А еще, в противовес сплетенному и сцепленному ускорению, мы отыщем медлительность — не ностальгию духа, а непреодолимую неподвижность, наимедленное из медленного: инерцию и безмолвие. Инерцию, непреодолимую усилием, безмолвие, непреодолимое диалогом. Здесь также имеется секрет.

Подобно тому, как модель — более истинное, чем истина (будучи квинтэссенцией многозначных штрихов ситуации), и доставляет головокружительное ощущение истины, так и мода имеет невероятное свойство более прекрасного, чем красота: очаровывающего. Производимое ею обольщение независимо от всякой оценки. Оно превосходит эстетическую форму в экстатической форме безусловной метаморфозы.

Эстетическая форма, в отличие от имморальной формы, всегда содержит моральное различение красоты и уродства. Если имеется секрет моды, по ту сторону чистых наслаждений мастерством и изысканностью, то таким секретом является имморальность, суверенность эфемерных моделей, хрупкая и всеобщая страсть, исключающая всякое чувство, произвольная, поверхностная и регулярная метаморфоза, исключающая всякое желание (если только само исключение не является желанием).

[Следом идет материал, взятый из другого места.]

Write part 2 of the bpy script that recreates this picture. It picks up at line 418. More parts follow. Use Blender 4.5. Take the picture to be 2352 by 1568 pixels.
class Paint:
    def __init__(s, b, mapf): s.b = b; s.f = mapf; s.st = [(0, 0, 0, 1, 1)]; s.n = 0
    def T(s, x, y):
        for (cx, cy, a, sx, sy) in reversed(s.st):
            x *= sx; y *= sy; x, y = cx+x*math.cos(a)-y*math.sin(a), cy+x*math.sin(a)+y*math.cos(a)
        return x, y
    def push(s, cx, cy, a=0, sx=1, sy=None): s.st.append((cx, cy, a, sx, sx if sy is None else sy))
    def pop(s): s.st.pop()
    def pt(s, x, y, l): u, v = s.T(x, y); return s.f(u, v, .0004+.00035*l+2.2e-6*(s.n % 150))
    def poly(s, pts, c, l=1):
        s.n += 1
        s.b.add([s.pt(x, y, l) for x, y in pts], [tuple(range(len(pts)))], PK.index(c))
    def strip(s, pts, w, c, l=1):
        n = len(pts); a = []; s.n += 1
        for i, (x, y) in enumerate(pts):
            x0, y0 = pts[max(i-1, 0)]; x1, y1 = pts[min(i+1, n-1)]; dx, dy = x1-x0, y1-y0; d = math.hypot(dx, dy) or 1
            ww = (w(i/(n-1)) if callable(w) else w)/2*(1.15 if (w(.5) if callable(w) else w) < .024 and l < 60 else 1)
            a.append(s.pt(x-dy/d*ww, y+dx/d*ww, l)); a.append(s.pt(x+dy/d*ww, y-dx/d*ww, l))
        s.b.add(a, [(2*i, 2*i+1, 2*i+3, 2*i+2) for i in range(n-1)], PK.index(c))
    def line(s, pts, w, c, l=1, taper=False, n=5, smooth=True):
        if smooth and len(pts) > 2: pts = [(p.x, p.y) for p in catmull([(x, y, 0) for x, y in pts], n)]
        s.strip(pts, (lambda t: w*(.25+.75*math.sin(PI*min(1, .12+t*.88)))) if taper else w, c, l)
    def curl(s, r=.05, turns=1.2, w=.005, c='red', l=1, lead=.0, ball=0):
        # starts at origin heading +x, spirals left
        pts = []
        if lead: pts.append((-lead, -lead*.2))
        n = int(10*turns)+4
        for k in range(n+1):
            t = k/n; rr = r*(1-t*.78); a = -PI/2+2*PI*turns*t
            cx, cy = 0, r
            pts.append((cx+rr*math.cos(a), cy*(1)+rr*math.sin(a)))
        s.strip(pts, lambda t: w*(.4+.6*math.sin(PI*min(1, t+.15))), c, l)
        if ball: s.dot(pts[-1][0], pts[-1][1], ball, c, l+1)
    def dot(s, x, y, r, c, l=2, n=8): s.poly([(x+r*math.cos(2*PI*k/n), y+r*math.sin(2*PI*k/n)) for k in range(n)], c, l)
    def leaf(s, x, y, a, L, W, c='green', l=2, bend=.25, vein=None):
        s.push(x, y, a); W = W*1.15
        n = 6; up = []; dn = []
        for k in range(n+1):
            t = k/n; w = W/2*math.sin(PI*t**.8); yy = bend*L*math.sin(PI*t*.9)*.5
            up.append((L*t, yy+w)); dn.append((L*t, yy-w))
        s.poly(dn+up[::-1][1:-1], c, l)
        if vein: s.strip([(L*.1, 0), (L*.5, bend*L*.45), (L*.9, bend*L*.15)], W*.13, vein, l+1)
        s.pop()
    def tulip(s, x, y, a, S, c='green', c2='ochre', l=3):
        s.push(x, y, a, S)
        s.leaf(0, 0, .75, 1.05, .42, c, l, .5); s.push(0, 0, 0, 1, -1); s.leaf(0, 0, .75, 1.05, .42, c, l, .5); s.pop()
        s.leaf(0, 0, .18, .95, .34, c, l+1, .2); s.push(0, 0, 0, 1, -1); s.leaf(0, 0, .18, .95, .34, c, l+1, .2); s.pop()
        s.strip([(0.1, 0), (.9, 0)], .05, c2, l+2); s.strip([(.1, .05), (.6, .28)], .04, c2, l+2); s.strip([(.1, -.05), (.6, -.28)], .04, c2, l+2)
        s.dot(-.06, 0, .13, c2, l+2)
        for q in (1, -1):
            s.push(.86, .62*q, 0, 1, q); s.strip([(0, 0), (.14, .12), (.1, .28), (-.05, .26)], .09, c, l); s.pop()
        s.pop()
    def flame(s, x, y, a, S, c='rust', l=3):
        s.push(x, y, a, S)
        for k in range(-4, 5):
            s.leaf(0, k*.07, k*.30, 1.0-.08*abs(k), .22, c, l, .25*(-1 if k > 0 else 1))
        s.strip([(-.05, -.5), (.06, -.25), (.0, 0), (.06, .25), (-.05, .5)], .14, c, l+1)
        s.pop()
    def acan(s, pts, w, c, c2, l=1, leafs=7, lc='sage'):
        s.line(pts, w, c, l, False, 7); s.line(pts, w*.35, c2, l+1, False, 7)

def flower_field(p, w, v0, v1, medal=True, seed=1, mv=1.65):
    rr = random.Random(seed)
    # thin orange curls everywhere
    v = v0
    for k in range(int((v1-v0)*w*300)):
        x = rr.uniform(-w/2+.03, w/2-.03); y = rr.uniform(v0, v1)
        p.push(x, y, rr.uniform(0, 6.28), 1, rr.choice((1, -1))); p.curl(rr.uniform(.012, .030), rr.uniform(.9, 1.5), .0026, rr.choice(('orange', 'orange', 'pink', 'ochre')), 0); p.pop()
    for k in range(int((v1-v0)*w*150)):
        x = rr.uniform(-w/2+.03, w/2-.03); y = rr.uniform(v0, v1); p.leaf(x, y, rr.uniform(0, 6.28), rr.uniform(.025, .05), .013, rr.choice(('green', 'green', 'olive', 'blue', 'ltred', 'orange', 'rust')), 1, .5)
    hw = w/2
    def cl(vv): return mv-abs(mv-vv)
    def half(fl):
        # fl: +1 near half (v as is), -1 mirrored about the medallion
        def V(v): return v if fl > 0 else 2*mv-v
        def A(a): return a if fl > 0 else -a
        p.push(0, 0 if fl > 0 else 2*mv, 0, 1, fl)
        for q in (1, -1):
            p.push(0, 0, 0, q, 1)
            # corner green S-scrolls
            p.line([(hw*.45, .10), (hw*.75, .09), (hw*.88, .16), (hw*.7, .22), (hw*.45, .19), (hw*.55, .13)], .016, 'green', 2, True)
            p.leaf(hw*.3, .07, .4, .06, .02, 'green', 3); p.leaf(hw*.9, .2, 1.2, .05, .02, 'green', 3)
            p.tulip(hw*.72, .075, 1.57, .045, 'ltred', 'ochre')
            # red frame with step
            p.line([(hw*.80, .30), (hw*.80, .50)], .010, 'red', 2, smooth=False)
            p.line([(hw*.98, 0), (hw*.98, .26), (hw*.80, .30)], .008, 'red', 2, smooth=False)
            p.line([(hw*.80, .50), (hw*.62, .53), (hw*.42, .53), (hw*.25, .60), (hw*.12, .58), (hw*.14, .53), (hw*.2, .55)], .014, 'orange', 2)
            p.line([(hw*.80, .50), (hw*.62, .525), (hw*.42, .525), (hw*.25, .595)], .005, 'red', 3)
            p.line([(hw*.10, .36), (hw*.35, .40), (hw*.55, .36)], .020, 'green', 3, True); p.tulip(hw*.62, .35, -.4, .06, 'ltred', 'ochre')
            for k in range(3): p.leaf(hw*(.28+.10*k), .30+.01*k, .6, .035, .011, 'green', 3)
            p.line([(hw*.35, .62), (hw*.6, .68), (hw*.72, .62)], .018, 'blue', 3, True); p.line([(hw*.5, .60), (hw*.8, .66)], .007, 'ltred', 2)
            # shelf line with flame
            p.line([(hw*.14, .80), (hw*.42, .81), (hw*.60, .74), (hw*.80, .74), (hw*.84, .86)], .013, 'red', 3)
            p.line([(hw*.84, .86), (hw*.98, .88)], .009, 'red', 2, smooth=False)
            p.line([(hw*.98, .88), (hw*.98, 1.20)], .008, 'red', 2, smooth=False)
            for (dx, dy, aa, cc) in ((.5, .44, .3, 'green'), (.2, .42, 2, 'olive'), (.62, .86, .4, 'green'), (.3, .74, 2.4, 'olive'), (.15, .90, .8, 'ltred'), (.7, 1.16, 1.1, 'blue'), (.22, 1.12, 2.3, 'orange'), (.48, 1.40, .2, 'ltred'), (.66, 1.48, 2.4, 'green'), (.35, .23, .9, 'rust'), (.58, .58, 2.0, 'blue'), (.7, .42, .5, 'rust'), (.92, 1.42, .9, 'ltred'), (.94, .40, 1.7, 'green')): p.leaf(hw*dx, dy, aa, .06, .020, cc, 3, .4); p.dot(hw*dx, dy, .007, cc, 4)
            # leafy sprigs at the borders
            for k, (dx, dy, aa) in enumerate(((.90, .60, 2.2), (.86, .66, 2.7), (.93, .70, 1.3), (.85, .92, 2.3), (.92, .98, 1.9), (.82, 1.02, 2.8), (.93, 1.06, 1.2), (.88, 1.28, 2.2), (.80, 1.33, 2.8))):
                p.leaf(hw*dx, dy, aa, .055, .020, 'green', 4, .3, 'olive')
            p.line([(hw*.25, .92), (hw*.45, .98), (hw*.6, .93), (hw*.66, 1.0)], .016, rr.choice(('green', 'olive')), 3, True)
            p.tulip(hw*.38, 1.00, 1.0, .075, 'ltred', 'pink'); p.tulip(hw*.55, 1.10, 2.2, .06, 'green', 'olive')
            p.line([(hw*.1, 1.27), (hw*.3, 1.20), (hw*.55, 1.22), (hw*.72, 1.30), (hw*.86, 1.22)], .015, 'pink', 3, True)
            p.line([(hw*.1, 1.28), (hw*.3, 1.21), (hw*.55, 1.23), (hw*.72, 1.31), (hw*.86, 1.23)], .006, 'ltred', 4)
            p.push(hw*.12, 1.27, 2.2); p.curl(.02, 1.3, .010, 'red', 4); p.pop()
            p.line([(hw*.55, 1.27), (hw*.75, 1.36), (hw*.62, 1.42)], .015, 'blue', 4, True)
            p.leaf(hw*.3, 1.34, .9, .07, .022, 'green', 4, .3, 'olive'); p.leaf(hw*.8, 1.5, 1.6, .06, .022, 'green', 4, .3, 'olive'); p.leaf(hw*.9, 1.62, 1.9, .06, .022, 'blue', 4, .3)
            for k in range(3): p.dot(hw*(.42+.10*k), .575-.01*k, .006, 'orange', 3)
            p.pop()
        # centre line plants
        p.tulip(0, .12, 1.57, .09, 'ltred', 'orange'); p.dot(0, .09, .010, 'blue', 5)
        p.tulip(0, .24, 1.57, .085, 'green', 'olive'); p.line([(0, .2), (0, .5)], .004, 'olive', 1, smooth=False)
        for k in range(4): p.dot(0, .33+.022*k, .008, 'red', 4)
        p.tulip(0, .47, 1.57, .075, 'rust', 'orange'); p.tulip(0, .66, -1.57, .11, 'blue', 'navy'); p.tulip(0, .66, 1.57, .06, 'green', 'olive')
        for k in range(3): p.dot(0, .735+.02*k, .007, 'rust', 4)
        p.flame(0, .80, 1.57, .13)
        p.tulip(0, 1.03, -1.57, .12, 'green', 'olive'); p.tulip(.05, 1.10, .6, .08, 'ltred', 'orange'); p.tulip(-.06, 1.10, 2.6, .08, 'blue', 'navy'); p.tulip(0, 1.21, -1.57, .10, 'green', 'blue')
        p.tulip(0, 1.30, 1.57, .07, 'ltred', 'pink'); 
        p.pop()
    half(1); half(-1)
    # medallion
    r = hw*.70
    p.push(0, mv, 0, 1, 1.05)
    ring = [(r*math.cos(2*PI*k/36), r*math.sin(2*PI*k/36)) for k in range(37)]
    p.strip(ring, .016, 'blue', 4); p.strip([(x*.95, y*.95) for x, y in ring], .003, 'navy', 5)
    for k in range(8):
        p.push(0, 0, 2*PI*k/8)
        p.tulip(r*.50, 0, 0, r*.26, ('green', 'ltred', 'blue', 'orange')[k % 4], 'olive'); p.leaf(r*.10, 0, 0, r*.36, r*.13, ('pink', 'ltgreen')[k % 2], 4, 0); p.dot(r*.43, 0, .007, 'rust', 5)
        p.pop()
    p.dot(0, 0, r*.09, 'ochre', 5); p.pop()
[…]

Если таково желание, то разрешается предполагать, что в социальной области так же, как и в политической, и во всех иных областях, отличных от красоты, желание охотнее всего устремляется к имморальным формам, одинаково затронутым потенциальным отрицанием всякого суждения о ценности и еще более обреченным на такую экстатическую судьбу, которая отрывает вещи от своего “субъективного” качества для того, чтобы предать их единственной притягательной силе удвоенного штриха, удвоенного определения, отрывающего их от своих “объективных” причин, чтобы предать их единственной силе разбушевавшихся эффектов.

Всякое свойство, возвышенное таким образом до превосходящей силы, вовлеченное в спираль удвоения, — более истинное, чем истина, более красивое, чем красота, более реальное, чем реальность, — застраховано от эффекта головокружения, независимого от всякого содержания или от всякого чистого качества, и оно становится сегодня нашей единственной страстью. Страсть удвоения, эскалации, восхождения к власти, экстаза — некоторого качества, которое, переставая соотноситься со своей противоположностью (истина лжи, красота безобразного, реальность воображаемого), становится высшей властью, положительно величественной, ибо оно как бы поглощает всю энергию своей противоположности. Вообразите красоту, которая поглотила всю энергию уродства: вы получите моду… Вообразите истину, которая поглотила бы всю энергию лжи: вы получите симуляцию…

Головокружительно самообольщение, происходящее в эффекте не простой, а удвоенной, вызывающей или сущностно фатальной привлекательности — “Я не красива, я хуже”, — говорила Мари Дорваль.[45]